The type of the search condition is determined separately from the common type of the branches that return values. For the more general version of CASE, correctness is enforced on each condition in isolation:

SQL>explain select case when s < 2 then 2 when s < '3' then 3 end from t1;
Select
  List
    Case
      Lss
       Coerce
         T1.S
         as numeric
       "2"
      "2"
      Lss
        T1.S
       "3"
      "3"
Table Scan T1  [cost: 30.00, rows: 10.00]

In the first condition, s and the constant “2” are compared as numbers. In the second condition, s and the constant “3” are compared as strings.

For the CASE SEARCH variant, a common type is enforced on the first argument and on all the returned values:

SQL>explain select case s when 2 then 2 when '3' then 3 end from t1;
Select
  List
    CaseSearch
      Coerce
        T1.S
        as numeric
        "2"
        "2"
        "3"
        "3"
Table Scan T1  [cost: 30.00, rows: 10.00]

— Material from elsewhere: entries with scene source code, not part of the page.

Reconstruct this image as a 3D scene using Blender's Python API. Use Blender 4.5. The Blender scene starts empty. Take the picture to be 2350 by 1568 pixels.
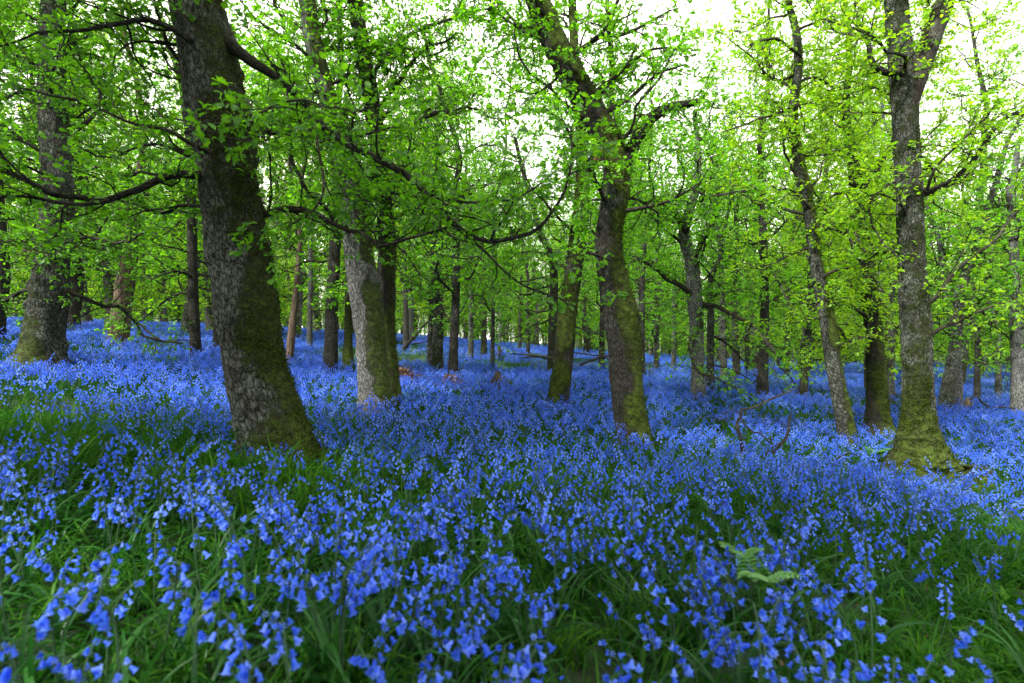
import bpy, math
import numpy as np
from mathutils import Vector

PI = math.pi
S = bpy.context.scene
COL = S.collection
W2, H2, FPX = 2350.0, 1568.0, 1305.0        # sheet on which the bearings below were read
CAMZ = 0.0
HORIZON = 784.0

# ----------------------------------------------------------------------------- helpers
def at(px, py, d):
    return np.array([(px - 1175.0) / FPX * d, d, CAMZ + (HORIZON - py) / FPX * d])

def hash3(ix, iy, iz):
    h = (ix * 374761393 + iy * 668265263 + iz * 2147483647) & 0xFFFFFFFF
    h = ((h ^ (h >> 13)) * 1274126177) & 0xFFFFFFFF
    return ((h ^ (h >> 16)) & 0xFFFF) / 65535.0

def vnoise(p):
    p = np.asarray(p, float)
    i = np.floor(p).astype(np.int64); f = p - i
    f = f * f * (3 - 2 * f)
    r = 0
    for dx in (0, 1):
        for dy in (0, 1):
            for dz in (0, 1):
                w = (f[..., 0] if dx else 1 - f[..., 0]) * (f[..., 1] if dy else 1 - f[..., 1]) * (f[..., 2] if dz else 1 - f[..., 2])
                r = r + w * hash3(i[..., 0] + dx, i[..., 1] + dy, i[..., 2] + dz)
    return r * 2 - 1

def fbm(p, o=3):
    p = np.asarray(p, float); r = 0; a = 1.0
    for k in range(o):
        r = r + a * vnoise(p * (2 ** k) + 17.3 * k); a *= 0.5
    return r

def sstep(a, b, x):
    t = np.clip((x - a) / (b - a), 0, 1)
    return t * t * (3 - 2 * t)

def unit(v):
    v = np.asarray(v, float)
    n = np.linalg.norm(v, axis=-1, keepdims=True); n[n < 1e-9] = 1
    return v / n

class Geo:
    """collects vertices and faces; build() links ONE mesh object"""
    def __init__(s):
        s.v = []; s.loops = []; s.sizes = []; s.mi = []; s.n = 0; s.fa = []; s.va = {}
    def add(s, verts, faces, mat=0, rnd=0.5, va=None):
        verts = np.asarray(verts, float).reshape(-1, 3)
        for f in faces:
            s.loops.append(np.asarray(f, np.int64) + s.n); s.sizes.append(np.array([len(f)])); 
        k = len(faces)
        s.mi.append(np.full(k, mat)); s.fa.append(np.full(k, rnd))
        s.v.append(verts)
        if va is not None:
            for key, a in va.items(): s.va.setdefault(key, []).append(a)
        s.n += len(verts)
    def add_arr(s, verts, loops, sizes, mat=0, rnd=None, va=None):
        verts = np.asarray(verts, float).reshape(-1, 3)
        s.loops.append(np.asarray(loops, np.int64).ravel() + s.n); sizes = np.asarray(sizes); s.sizes.append(sizes)
        s.mi.append(np.full(len(sizes), mat) if np.isscalar(mat) else np.asarray(mat))
        s.fa.append(np.full(len(sizes), 0.5) if rnd is None else np.asarray(rnd, float))
        s.v.append(verts)
        if va is not None:
            for key, a in va.items(): s.va.setdefault(key, []).append(a)
        s.n += len(verts)
    def merge(s, g, M=None, t=None):
        v = np.concatenate(g.v)
        if M is not None: v = v @ np.asarray(M).T
        if t is not None: v = v + t
        s.add_arr(v, np.concatenate(g.loops), np.concatenate(g.sizes), np.concatenate(g.mi), np.concatenate(g.fa))
    def mesh(s, name, mats, smooth=True, origin=None):
        me = bpy.data.meshes.new(name)
        if s.n:
            v = np.concatenate(s.v)
            if origin is not None: v = v - np.asarray(origin)
            loops = np.concatenate(s.loops); sizes = np.concatenate(s.sizes)
            me.vertices.add(len(v)); me.vertices.foreach_set('co', v.astype(np.float32).ravel())
            me.loops.add(len(loops)); me.loops.foreach_set('vertex_index', loops.astype(np.int32))
            me.polygons.add(len(sizes))
            st = np.concatenate([[0], np.cumsum(sizes)[:-1]])
            me.polygons.foreach_set('loop_start', st.astype(np.int32))
            me.polygons.foreach_set('loop_total', sizes.astype(np.int32))
            me.polygons.foreach_set('material_index', np.concatenate(s.mi).astype(np.int32))
            me.polygons.foreach_set('use_smooth', np.full(len(sizes), smooth))
            a = me.attributes.new('rnd', 'FLOAT', 'FACE'); a.data.foreach_set('value', np.concatenate(s.fa).astype(np.float32))
            for key, parts in s.va.items():
                arr = np.concatenate(parts)
                if arr.ndim == 2:
                    a = me.attributes.new(key, 'FLOAT_VECTOR', 'POINT'); a.data.foreach_set('vector', arr.astype(np.float32).ravel())
                else:
                    a = me.attributes.new(key, 'FLOAT', 'POINT'); a.data.foreach_set('value', arr.astype(np.float32))
            me.update(calc_edges=True)
        for m in mats: me.materials.append(m)
        return me
    def build(s, name, mats, parent=None, smooth=True, origin=None):
        o = bpy.data.objects.new(name, s.mesh(name, mats, smooth, origin))
        COL.objects.link(o)
        if parent is not None: o.parent = parent
        return o

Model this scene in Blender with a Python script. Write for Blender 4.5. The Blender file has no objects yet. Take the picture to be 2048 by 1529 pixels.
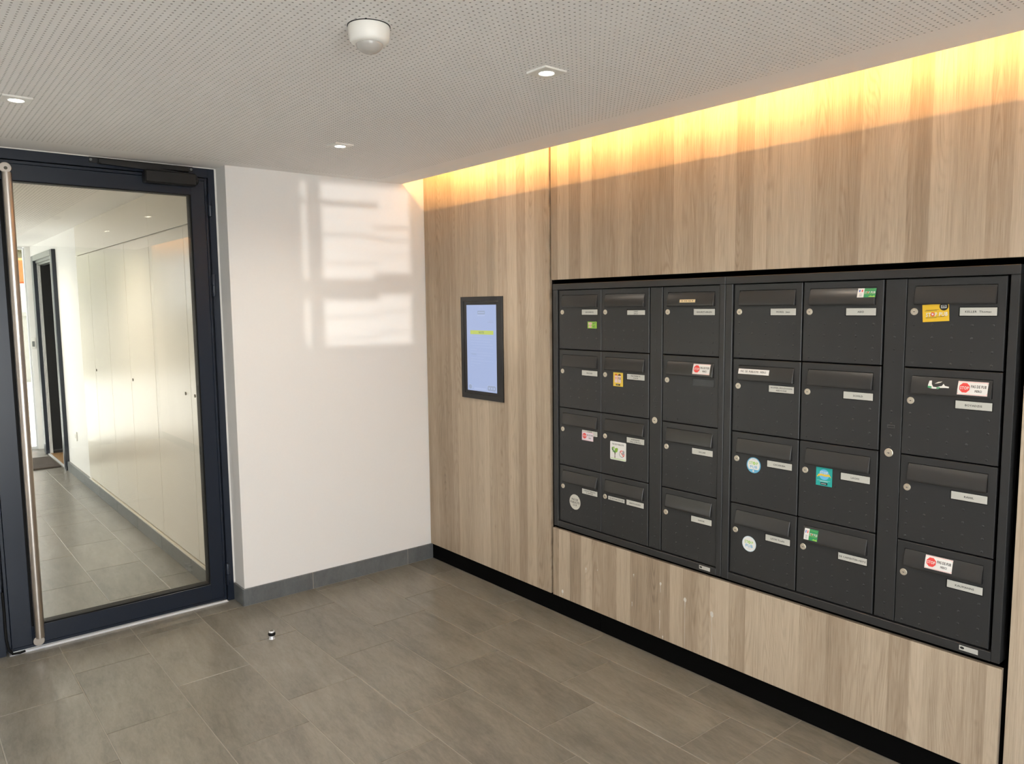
import bpy, bmesh, math, random
import numpy as np
from mathutils import Matrix, Vector, Euler

rnd = random.Random(7)
C = bpy.context.scene.collection
S = bpy.context.scene

# ------------------------------------------------------------------ camera, world, big lights, exposure
FPX = 1521.74
cam_d = bpy.data.cameras.new('camera')
cam_d.sensor_width = 36.0
cam_d.lens = FPX / 2048 * 36.0
cam_d.clip_start = 0.05
cam_o = bpy.data.objects.new('camera', cam_d)
C.objects.link(cam_o)
right = Vector((0.7703, -0.6375, -0.0108)); down = Vector((-0.0714, -0.0694, -0.9950)); fwd = Vector((0.6336, 0.7673, -0.0990))
right.normalize(); fwd.normalize(); up = right.cross(fwd).normalized(); fwd = up.cross(right).normalized()
m3 = Matrix((right, up, -fwd)).transposed()
cam_o.matrix_world = Matrix.Translation((-2.5312, -3.8741, 1.55)) @ m3.to_4x4()
S.camera = cam_o

SKY = 7.0
world = bpy.data.worlds.new('sky')
S.world = world
world.use_nodes = True
wn = world.node_tree
wn.nodes.clear()
wo = wn.nodes.new('ShaderNodeOutputWorld'); wb = wn.nodes.new('ShaderNodeBackground')
wb.inputs['Color'].default_value = (0.92, 0.96, 1.0, 1); wb.inputs['Strength'].default_value = SKY
wn.links.new(wb.outputs[0], wo.inputs[0])

S.view_settings.view_transform = 'Standard'
S.view_settings.look = 'None'
S.view_settings.gamma = 1.0
S.view_settings.use_curve_mapping = False
S.view_settings.exposure = 0.26

def light(name, kind, loc, rot, energy, color, parent=None, **kw):
    d = bpy.data.lights.new(name, kind); d.energy = energy; d.color = color
    for k, v in kw.items(): setattr(d, k, v)
    o = bpy.data.objects.new(name, d); C.objects.link(o); o.location = loc; o.rotation_euler = rot
    if parent: o.parent = parent
    return o

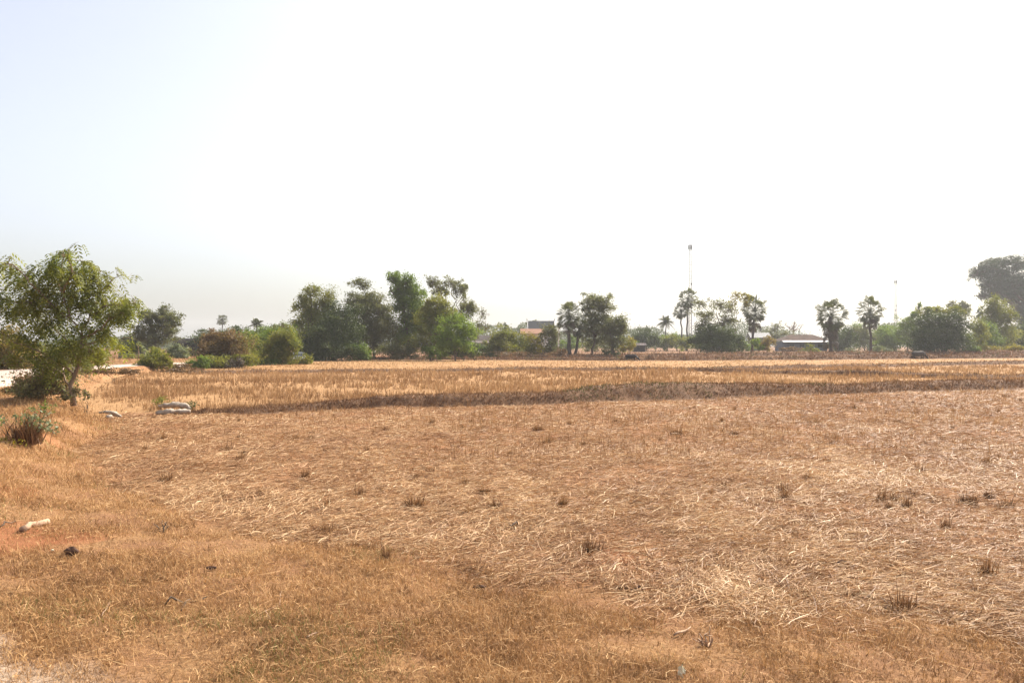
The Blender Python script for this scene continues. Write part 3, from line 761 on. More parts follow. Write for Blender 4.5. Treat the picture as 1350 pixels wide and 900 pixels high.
T('broadleaf_tree', 'tallest blue green tree of the central wood', 'tree', 134, 540, [(520, 366, 11, 9), (536, 372, 12, 11), (524, 384, 13, 10), (546, 388, 14, 14), (534, 404, 18, 16), (552, 412, 16, 18), (540, 430, 20, 18), (534, 450, 20, 14, .7)], 'mid', leaf=1.9, dens=5, trunk=.22, seed=45, sub=13)
T('broadleaf_tree', 'round crowned yellow green tree in the middle of the central wood', 'tree', 126, 572, [(576, 402, 16, 13), (566, 418, 18, 15), (584, 420, 18, 15), (572, 440, 24, 16), (560, 456, 20, 12, .6)], 'olive', leaf=1.9, dens=5, trunk=.17, seed=46, sub=13, stems=2)
T('broadleaf_tree', 'bright fresh green low tree at the right of the central wood', 'tree', 122, 602, [(600, 428, 18, 12), (614, 438, 14, 12), (592, 446, 20, 14), (608, 454, 16, 10, .7), (584, 456, 10, 8, .7)], 'bright', leaf=1.9, dens=5, trunk=.12, seed=47, sub=14, stems=2)
T('broadleaf_tree', 'tall loose grey green tree behind the yellow green one', 'tree', 142, 600, [(570, 372, 10, 8, .7), (582, 382, 12, 12, .8), (596, 374, 12, 9, .5), (608, 384, 10, 12), (616, 404, 11, 16), (606, 420, 12, 12)], 'greyg', leaf=1.8, dens=4.4, trunk=.2, seed=48, sub=11, clump=.26)
T('sapling', 'spindly nearly bare tree at the right end of the central wood', 'tree', 126, 626, [(636, 414, 6, 7, .35), (630, 428, 8, 9, .35), (640, 432, 6, 8, .3), (626, 440, 7, 8, .35)], 'greyg', leaf=1.7, dens=4, trunk=.08, seed=49, sub=8, fork=.45, twig=1.4)
for i, (b, lb, mt, lab) in enumerate((
        (522, [(516, 462, 18, 9), (534, 464, 16, 8)], 'greyg', 'grey undergrowth bush below the tallest tree'),
        (575, [(566, 464, 14, 7), (586, 464, 14, 7)], 'mid', 'shaded undergrowth bush below the yellow green tree'),
        (612, [(604, 465, 13, 6), (622, 462, 12, 8)], 'dark', 'dark undergrowth bush below the bright green low tree'))):
    T('bush', lab, 'bush', 124, b, lb, mt, leaf=1.9, dens=4.5, trunk=.05, seed=60 + i, stems=3, fork=.25, sub=9, trunkname='stem', crown='foliage')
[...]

In the example above, all comparisons are performed on numbers.

UNION

NuoDB uses a common type to decide the type, precision, and scale of each column in the result of a query with UNION branches and coerces the columns in each branch to the common type. The common type is computed top down through the branches and is not commutative.

Example:

SQL>create table t1(i int, d date);
SQL>create table t2(dec decimal(7, 2), tm timestamp);
SQL>select i, d from t1 union select dec, tm from t2;
SQL>explain select i, d from t1 union select dec, tm from t2;
Select
  *** union fields ***
    Union
      Select
       List
        Alias:I
         Coerce
          T1.I
          as numeric(9,2)
         Alias:D
          Coerce
          T1.D
          as timestamp
       Table Scan T1  [cost: 60.00, rows: 10.00]
     Select
       List
         Alias:DEC
          Coerce
            T2.DEC
            as numeric(9,2)
          T2.TM
       Table Scan T2  [cost: 60.00, rows: 10.00]

In this above example, the types of the returned columns are decimal(9, 2) and timestamp, and coercions have been placed on all the columns which, initially, do not have the correct type. The t2.tm column is not coerced, because it is already a timestamp.